* Data provided *
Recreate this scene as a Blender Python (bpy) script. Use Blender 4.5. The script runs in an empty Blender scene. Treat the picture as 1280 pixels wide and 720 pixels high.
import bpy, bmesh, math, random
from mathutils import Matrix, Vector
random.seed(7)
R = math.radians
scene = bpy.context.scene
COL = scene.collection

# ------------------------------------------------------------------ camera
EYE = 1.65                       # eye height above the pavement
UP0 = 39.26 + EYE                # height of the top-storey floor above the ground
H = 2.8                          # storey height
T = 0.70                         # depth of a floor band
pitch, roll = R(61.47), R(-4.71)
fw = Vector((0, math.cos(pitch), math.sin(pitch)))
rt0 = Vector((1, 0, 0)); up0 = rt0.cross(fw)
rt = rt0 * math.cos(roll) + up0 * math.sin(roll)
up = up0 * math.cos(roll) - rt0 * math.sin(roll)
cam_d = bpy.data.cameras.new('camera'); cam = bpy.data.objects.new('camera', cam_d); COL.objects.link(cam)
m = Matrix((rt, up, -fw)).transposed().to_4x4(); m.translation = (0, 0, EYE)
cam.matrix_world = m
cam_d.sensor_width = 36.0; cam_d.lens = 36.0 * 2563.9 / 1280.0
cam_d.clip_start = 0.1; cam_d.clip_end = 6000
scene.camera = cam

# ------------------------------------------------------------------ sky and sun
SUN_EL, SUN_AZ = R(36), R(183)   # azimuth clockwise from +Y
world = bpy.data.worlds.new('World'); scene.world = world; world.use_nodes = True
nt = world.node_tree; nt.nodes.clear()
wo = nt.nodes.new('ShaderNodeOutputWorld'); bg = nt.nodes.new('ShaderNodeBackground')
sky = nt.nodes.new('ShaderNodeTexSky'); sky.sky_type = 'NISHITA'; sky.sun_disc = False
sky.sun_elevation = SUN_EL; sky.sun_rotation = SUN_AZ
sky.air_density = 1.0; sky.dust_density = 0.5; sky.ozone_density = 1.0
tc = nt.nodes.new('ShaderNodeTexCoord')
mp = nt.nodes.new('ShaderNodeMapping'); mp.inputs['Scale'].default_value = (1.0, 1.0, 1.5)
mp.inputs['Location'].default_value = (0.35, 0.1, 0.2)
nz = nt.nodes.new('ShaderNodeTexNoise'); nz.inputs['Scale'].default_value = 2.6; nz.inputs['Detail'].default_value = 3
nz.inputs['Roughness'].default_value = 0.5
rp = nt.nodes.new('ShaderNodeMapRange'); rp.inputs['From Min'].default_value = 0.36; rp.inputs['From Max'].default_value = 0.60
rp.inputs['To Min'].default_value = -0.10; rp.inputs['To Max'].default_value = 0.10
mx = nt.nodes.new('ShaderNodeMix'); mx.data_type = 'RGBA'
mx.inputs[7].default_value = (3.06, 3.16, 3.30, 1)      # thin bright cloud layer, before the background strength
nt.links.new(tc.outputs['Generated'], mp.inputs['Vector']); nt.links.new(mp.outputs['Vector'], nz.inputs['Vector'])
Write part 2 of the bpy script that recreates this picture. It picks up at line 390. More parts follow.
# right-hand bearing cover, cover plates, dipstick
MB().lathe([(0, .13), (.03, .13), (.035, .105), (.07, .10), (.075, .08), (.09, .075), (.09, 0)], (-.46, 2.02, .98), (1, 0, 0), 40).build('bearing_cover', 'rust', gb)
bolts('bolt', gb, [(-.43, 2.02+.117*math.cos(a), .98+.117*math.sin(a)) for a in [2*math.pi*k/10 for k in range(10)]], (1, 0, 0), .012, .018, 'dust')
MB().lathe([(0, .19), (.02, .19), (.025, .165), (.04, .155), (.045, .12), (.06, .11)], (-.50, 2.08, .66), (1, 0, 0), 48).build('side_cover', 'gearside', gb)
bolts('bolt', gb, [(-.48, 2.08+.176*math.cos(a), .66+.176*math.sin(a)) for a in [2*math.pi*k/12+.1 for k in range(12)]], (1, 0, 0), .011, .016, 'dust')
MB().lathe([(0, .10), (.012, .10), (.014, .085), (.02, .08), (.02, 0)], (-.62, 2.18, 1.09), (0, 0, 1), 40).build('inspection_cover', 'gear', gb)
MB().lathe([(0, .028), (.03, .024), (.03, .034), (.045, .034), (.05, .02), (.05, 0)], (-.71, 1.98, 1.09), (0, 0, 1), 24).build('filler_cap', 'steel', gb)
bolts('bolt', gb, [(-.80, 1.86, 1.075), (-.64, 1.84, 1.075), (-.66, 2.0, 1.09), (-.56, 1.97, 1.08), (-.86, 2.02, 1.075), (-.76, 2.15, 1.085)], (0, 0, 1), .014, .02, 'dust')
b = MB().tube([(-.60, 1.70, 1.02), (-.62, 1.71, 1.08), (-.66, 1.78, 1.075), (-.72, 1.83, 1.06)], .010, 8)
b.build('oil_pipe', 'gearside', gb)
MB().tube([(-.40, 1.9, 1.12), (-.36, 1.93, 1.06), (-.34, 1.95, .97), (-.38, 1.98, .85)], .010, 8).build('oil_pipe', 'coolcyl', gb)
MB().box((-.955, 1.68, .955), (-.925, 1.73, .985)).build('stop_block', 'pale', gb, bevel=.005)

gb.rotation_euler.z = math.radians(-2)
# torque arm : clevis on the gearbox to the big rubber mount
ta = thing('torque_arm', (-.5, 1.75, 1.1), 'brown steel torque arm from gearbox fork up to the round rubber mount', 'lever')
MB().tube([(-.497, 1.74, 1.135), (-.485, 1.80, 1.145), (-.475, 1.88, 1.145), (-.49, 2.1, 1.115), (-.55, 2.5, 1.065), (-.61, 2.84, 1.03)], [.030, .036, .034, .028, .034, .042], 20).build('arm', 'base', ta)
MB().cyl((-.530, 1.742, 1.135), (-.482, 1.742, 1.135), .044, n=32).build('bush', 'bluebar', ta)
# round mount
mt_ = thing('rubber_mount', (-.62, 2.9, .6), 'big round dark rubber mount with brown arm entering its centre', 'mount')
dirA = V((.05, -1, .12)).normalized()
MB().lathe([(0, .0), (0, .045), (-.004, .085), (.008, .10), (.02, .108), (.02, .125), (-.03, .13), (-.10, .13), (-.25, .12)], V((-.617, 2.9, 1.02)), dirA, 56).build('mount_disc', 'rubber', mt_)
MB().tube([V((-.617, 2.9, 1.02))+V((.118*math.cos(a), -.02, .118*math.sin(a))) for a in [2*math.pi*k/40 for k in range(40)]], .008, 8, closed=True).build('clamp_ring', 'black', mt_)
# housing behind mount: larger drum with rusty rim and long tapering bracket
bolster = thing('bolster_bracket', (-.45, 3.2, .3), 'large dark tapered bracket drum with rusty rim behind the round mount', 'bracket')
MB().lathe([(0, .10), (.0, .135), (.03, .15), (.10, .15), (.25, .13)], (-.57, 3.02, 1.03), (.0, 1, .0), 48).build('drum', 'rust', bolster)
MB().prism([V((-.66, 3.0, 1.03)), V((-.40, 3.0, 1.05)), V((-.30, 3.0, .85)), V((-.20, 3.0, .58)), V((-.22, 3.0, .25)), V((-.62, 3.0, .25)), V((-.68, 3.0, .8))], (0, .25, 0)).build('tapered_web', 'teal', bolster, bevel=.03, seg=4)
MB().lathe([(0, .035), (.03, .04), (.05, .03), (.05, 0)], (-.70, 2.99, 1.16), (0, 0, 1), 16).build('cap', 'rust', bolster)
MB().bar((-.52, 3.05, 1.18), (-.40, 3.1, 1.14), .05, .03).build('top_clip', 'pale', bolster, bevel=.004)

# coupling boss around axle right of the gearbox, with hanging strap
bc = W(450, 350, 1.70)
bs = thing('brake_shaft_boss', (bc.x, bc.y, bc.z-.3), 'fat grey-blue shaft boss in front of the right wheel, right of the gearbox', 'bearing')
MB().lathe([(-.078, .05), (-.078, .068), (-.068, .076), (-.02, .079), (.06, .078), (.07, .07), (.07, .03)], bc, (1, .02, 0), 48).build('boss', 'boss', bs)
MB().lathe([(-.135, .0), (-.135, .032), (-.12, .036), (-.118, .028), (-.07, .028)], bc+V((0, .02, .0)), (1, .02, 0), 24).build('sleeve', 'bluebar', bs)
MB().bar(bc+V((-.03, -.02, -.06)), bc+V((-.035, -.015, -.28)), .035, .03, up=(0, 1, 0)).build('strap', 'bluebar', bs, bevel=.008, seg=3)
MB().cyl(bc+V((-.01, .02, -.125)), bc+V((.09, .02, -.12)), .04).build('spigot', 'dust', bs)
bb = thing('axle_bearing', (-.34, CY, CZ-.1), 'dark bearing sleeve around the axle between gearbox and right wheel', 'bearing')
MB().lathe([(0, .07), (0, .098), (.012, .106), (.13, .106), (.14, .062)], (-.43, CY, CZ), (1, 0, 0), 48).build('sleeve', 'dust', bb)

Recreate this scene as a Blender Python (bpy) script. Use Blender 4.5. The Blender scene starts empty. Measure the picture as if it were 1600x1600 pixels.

* Problem details *
Print the records above verbatim from their first line to the line containing "scene.camera = cam", both included, and stop there.

* Correct answer *
Recreate this scene as a Blender Python (bpy) script. Use Blender 4.5. The script runs in an empty Blender scene. Treat the picture as 1280 pixels wide and 720 pixels high.
import bpy, bmesh, math, random
from mathutils import Matrix, Vector
random.seed(7)
R = math.radians
scene = bpy.context.scene
COL = scene.collection

# ------------------------------------------------------------------ camera
EYE = 1.65                       # eye height above the pavement
UP0 = 39.26 + EYE                # height of the top-storey floor above the ground
H = 2.8                          # storey height
T = 0.70                         # depth of a floor band
pitch, roll = R(61.47), R(-4.71)
fw = Vector((0, math.cos(pitch), math.sin(pitch)))
rt0 = Vector((1, 0, 0)); up0 = rt0.cross(fw)
rt = rt0 * math.cos(roll) + up0 * math.sin(roll)
up = up0 * math.cos(roll) - rt0 * math.sin(roll)
cam_d = bpy.data.cameras.new('camera'); cam = bpy.data.objects.new('camera', cam_d); COL.objects.link(cam)
m = Matrix((rt, up, -fw)).transposed().to_4x4(); m.translation = (0, 0, EYE)
cam.matrix_world = m
cam_d.sensor_width = 36.0; cam_d.lens = 36.0 * 2563.9 / 1280.0
cam_d.clip_start = 0.1; cam_d.clip_end = 6000
scene.camera = cam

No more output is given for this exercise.